#### Task goal
Read the data and repeat all of it exactly.

***

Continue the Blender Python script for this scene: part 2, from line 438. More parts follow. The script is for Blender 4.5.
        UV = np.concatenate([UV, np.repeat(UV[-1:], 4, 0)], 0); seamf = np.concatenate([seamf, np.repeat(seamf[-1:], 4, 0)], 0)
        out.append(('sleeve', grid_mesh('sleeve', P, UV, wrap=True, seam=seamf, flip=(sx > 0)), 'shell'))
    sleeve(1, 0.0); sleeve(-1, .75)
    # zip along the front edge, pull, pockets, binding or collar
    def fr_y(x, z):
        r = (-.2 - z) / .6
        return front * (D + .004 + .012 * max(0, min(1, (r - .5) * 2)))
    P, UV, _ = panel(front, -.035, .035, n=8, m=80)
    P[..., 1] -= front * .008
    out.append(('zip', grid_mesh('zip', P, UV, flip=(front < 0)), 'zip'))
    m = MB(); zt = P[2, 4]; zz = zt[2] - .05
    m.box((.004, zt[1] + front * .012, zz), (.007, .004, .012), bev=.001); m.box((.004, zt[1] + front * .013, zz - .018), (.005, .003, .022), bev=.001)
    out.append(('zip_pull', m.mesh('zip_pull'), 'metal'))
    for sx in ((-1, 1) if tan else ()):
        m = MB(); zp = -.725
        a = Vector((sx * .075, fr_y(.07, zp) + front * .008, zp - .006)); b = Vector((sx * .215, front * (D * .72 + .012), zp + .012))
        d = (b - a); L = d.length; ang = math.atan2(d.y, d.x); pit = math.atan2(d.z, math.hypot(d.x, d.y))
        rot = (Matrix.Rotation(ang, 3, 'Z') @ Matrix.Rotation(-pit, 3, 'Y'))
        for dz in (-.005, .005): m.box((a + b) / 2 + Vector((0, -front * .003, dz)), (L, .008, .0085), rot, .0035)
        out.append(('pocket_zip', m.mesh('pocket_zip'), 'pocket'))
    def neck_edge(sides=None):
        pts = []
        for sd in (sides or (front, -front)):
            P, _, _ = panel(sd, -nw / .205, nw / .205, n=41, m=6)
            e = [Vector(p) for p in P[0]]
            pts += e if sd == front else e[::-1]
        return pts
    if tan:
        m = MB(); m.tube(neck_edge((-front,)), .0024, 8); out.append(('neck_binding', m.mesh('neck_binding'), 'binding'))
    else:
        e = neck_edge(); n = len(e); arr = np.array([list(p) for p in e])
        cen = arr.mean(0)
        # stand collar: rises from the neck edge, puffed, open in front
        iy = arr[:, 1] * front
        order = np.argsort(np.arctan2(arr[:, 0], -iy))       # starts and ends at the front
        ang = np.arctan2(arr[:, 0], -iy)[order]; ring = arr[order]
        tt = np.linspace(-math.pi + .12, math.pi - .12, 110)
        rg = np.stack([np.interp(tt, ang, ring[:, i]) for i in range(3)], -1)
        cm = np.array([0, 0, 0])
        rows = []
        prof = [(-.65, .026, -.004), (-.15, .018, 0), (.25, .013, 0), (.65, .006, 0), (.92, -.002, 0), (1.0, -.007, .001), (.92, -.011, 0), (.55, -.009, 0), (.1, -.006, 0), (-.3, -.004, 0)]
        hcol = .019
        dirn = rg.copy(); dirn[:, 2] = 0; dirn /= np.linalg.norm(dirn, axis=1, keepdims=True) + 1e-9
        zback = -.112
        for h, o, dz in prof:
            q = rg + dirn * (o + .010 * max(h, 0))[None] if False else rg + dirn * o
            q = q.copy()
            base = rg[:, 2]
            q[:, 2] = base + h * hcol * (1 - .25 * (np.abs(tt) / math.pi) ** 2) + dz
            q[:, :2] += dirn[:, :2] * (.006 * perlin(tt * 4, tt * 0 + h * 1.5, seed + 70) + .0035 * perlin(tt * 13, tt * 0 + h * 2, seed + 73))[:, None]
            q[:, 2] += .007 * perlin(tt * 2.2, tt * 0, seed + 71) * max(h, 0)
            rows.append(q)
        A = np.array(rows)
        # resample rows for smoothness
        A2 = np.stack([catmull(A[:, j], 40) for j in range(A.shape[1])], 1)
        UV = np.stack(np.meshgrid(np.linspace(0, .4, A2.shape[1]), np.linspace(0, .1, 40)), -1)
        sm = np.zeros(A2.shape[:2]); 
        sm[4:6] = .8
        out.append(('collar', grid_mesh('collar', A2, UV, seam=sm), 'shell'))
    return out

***

#### Response to this task
Continue the Blender Python script for this scene: part 2, from line 438. More parts follow. The script is for Blender 4.5.
        UV = np.concatenate([UV, np.repeat(UV[-1:], 4, 0)], 0); seamf = np.concatenate([seamf, np.repeat(seamf[-1:], 4, 0)], 0)
        out.append(('sleeve', grid_mesh('sleeve', P, UV, wrap=True, seam=seamf, flip=(sx > 0)), 'shell'))
    sleeve(1, 0.0); sleeve(-1, .75)
    # zip along the front edge, pull, pockets, binding or collar
    def fr_y(x, z):
        r = (-.2 - z) / .6
        return front * (D + .004 + .012 * max(0, min(1, (r - .5) * 2)))
    P, UV, _ = panel(front, -.035, .035, n=8, m=80)
    P[..., 1] -= front * .008
    out.append(('zip', grid_mesh('zip', P, UV, flip=(front < 0)), 'zip'))
    m = MB(); zt = P[2, 4]; zz = zt[2] - .05
    m.box((.004, zt[1] + front * .012, zz), (.007, .004, .012), bev=.001); m.box((.004, zt[1] + front * .013, zz - .018), (.005, .003, .022), bev=.001)
    out.append(('zip_pull', m.mesh('zip_pull'), 'metal'))
    for sx in ((-1, 1) if tan else ()):
        m = MB(); zp = -.725
        a = Vector((sx * .075, fr_y(.07, zp) + front * .008, zp - .006)); b = Vector((sx * .215, front * (D * .72 + .012), zp + .012))
        d = (b - a); L = d.length; ang = math.atan2(d.y, d.x); pit = math.atan2(d.z, math.hypot(d.x, d.y))
        rot = (Matrix.Rotation(ang, 3, 'Z') @ Matrix.Rotation(-pit, 3, 'Y'))
        for dz in (-.005, .005): m.box((a + b) / 2 + Vector((0, -front * .003, dz)), (L, .008, .0085), rot, .0035)
        out.append(('pocket_zip', m.mesh('pocket_zip'), 'pocket'))
    def neck_edge(sides=None):
        pts = []
        for sd in (sides or (front, -front)):
            P, _, _ = panel(sd, -nw / .205, nw / .205, n=41, m=6)
            e = [Vector(p) for p in P[0]]
            pts += e if sd == front else e[::-1]
        return pts
    if tan:
        m = MB(); m.tube(neck_edge((-front,)), .0024, 8); out.append(('neck_binding', m.mesh('neck_binding'), 'binding'))
    else:
        e = neck_edge(); n = len(e); arr = np.array([list(p) for p in e])
        cen = arr.mean(0)
        # stand collar: rises from the neck edge, puffed, open in front
        iy = arr[:, 1] * front
        order = np.argsort(np.arctan2(arr[:, 0], -iy))       # starts and ends at the front
        ang = np.arctan2(arr[:, 0], -iy)[order]; ring = arr[order]
        tt = np.linspace(-math.pi + .12, math.pi - .12, 110)
        rg = np.stack([np.interp(tt, ang, ring[:, i]) for i in range(3)], -1)
        cm = np.array([0, 0, 0])
        rows = []
        prof = [(-.65, .026, -.004), (-.15, .018, 0), (.25, .013, 0), (.65, .006, 0), (.92, -.002, 0), (1.0, -.007, .001), (.92, -.011, 0), (.55, -.009, 0), (.1, -.006, 0), (-.3, -.004, 0)]
        hcol = .019
        dirn = rg.copy(); dirn[:, 2] = 0; dirn /= np.linalg.norm(dirn, axis=1, keepdims=True) + 1e-9
        zback = -.112
        for h, o, dz in prof:
            q = rg + dirn * (o + .010 * max(h, 0))[None] if False else rg + dirn * o
            q = q.copy()
            base = rg[:, 2]
            q[:, 2] = base + h * hcol * (1 - .25 * (np.abs(tt) / math.pi) ** 2) + dz
            q[:, :2] += dirn[:, :2] * (.006 * perlin(tt * 4, tt * 0 + h * 1.5, seed + 70) + .0035 * perlin(tt * 13, tt * 0 + h * 2, seed + 73))[:, None]
            q[:, 2] += .007 * perlin(tt * 2.2, tt * 0, seed + 71) * max(h, 0)
            rows.append(q)
        A = np.array(rows)
        # resample rows for smoothness
        A2 = np.stack([catmull(A[:, j], 40) for j in range(A.shape[1])], 1)
        UV = np.stack(np.meshgrid(np.linspace(0, .4, A2.shape[1]), np.linspace(0, .1, 40)), -1)
        sm = np.zeros(A2.shape[:2]); 
        sm[4:6] = .8
        out.append(('collar', grid_mesh('collar', A2, UV, seam=sm), 'shell'))
    return out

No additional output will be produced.